DIRECTIONS FOR THIS TASK.
Retype the data exactly, from its first line to the line containing "COL = SC.collection", including both, and skip any picture.
^^^^
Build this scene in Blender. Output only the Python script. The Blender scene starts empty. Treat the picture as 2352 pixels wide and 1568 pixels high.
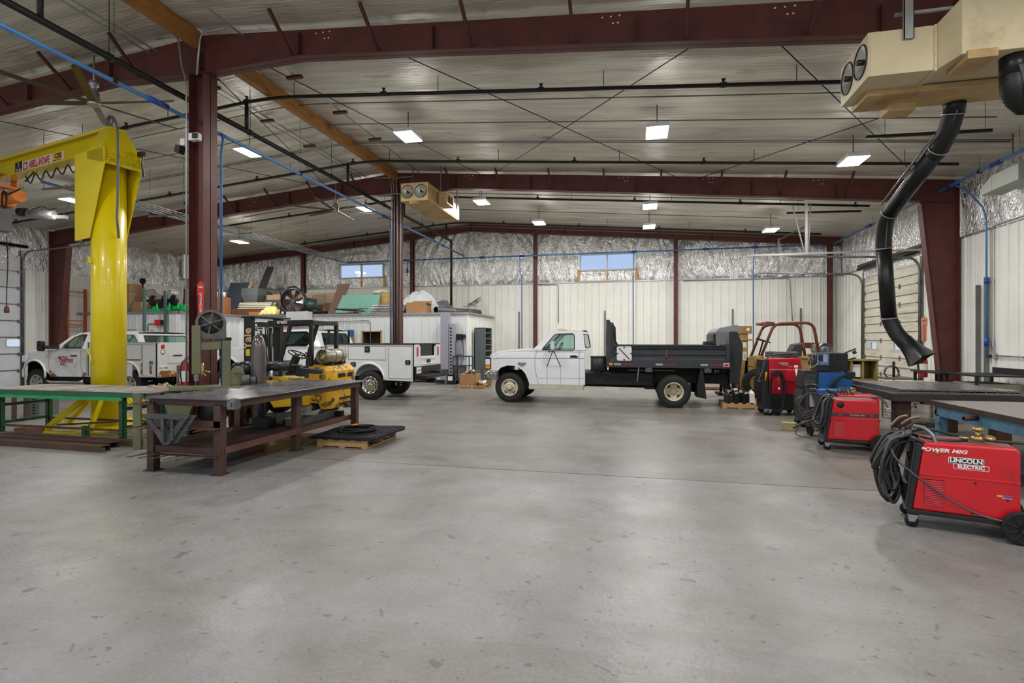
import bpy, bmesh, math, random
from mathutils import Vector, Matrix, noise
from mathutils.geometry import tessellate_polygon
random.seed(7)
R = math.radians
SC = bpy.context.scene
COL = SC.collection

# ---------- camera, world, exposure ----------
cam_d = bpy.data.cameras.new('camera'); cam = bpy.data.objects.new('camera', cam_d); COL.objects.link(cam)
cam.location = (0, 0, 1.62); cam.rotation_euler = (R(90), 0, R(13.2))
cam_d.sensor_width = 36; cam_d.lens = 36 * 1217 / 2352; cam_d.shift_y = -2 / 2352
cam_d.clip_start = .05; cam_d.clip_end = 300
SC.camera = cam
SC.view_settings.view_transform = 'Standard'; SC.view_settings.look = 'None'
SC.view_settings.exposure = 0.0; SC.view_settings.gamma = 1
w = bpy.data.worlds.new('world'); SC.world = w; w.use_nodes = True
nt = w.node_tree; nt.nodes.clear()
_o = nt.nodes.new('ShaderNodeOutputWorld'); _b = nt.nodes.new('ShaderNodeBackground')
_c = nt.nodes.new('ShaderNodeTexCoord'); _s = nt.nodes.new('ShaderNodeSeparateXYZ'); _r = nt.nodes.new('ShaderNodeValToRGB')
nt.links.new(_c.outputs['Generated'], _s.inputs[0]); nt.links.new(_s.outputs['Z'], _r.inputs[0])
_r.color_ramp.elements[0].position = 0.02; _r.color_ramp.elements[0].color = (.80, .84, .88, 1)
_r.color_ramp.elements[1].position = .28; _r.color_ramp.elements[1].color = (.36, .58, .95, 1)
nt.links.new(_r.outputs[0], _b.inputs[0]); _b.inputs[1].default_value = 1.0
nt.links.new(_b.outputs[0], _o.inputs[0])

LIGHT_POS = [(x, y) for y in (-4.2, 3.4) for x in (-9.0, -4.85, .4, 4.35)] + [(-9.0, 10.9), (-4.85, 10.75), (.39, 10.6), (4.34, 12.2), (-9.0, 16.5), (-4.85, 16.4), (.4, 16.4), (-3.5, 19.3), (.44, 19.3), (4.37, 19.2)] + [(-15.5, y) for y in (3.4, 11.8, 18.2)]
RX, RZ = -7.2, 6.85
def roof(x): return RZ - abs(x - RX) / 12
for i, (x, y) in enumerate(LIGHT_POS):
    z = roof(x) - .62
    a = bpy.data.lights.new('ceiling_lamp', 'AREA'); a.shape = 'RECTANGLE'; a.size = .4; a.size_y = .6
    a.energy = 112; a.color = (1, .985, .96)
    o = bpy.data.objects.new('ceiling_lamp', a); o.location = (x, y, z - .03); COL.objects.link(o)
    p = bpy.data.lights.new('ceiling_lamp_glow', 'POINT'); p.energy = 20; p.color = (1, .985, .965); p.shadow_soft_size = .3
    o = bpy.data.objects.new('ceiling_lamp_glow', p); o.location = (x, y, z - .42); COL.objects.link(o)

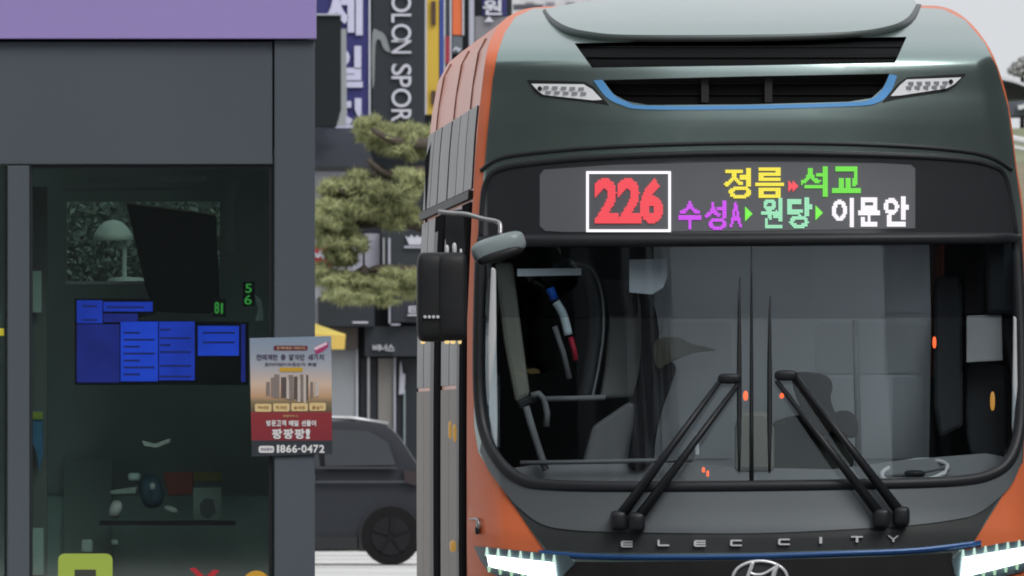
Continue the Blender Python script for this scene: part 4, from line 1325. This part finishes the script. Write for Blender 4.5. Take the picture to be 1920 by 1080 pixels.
^^^^
ANSWER TO THIS TASK.
Build this scene in Blender. Output only the Python script. The Blender scene starts empty. Treat the picture as 2352 pixels wide and 1568 pixels high.
import bpy, bmesh, math, random
from mathutils import Vector, Matrix, noise
from mathutils.geometry import tessellate_polygon
random.seed(7)
R = math.radians
SC = bpy.context.scene
COL = SC.collection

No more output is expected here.